If you spent a fifth of an average year’s rent in Islington today, (£29,484), on potatoes, you would be buying over seven metric tonnes of the tubers. While this is partly an illustration of how expensive food was in the ‘Hungry Forties’ (the 1840s), it demonstrates that some very strange things have happened to the value of consumables in relation to dwellings. We are wrong to assume that housing costs have always outweighed other expenses in the degree to which they do today. Food used to be much dearer—but housing wasn’t in relative terms. 

For the Carvelhos and the Grants of Highbury, their descendants would have enjoyed a steady drop in the costs of housing from the year 1850 until the early 20th century. Industrialisation increased the speed at which buildings could be built, and major but basic inventions were vital in this process—most bricks had to be made by hand until well into the mid 19th century. Real wage growth continued at a similar pace while dwellings were built to be filled by productive new households. If the Carvelhos had great grandchildren, by 1912 they could have bought a house for something in the region of 4 times an annual salary. Today, the average price of a house in Islington is 22 times the median salary for the borough. 

The ability of vast numbers of people to own their houses rather than rent them, including those on less generous salaries, is a historical marvel. If one goes back before the Islington families of the 1840s, the ownership of land simply gets more and more consolidated, with society being dominated by noble, monastic and royal ownership and agrarian tenants.

This remarkable progress from the 1850s to the 1930s has been reversed, but not through any deliberate policy programme. The very practical barriers to building that existed in the 19th century have been replaced by man made-barriers to building in the form of planning legislation since 1947. In each decade, parties of entirely different stripes have added to these laws, little by little. The result is a stranglehold on new building, a public-sector mirror to the land monopolies of the 19th century: the graph which plots the relationship of wages and house prices is not a symmetrical V shape for nothing. 

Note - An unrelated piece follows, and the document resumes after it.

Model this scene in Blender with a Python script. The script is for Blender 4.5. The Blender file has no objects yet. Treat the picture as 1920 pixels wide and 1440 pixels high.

If nothing changes, Islington of the mid 2000s will look very much like Islington of the mid 1800s. The spiritual successors to men like Henry Dawes in Victorian London will consolidate more and more property as it becomes unavailable to those without vast amounts of free capital. If we are to claw back historical progress, we must borrow one thing from the Victorians, what they called “Go!”: in this case, the boldness to build. To make an impression on our cities requires self-confidence as much as civic responsibility. We must build at volume, and we must do it beautifully. This is what the Victorians did, and they did it specifically because they were beset with housing problems (chiefly overcrowding and poor sanitation) that had to be solved. Our problems are slightly different, and perhaps more complicated. But the solution is exactly the same, and it is very simple indeed: build more houses.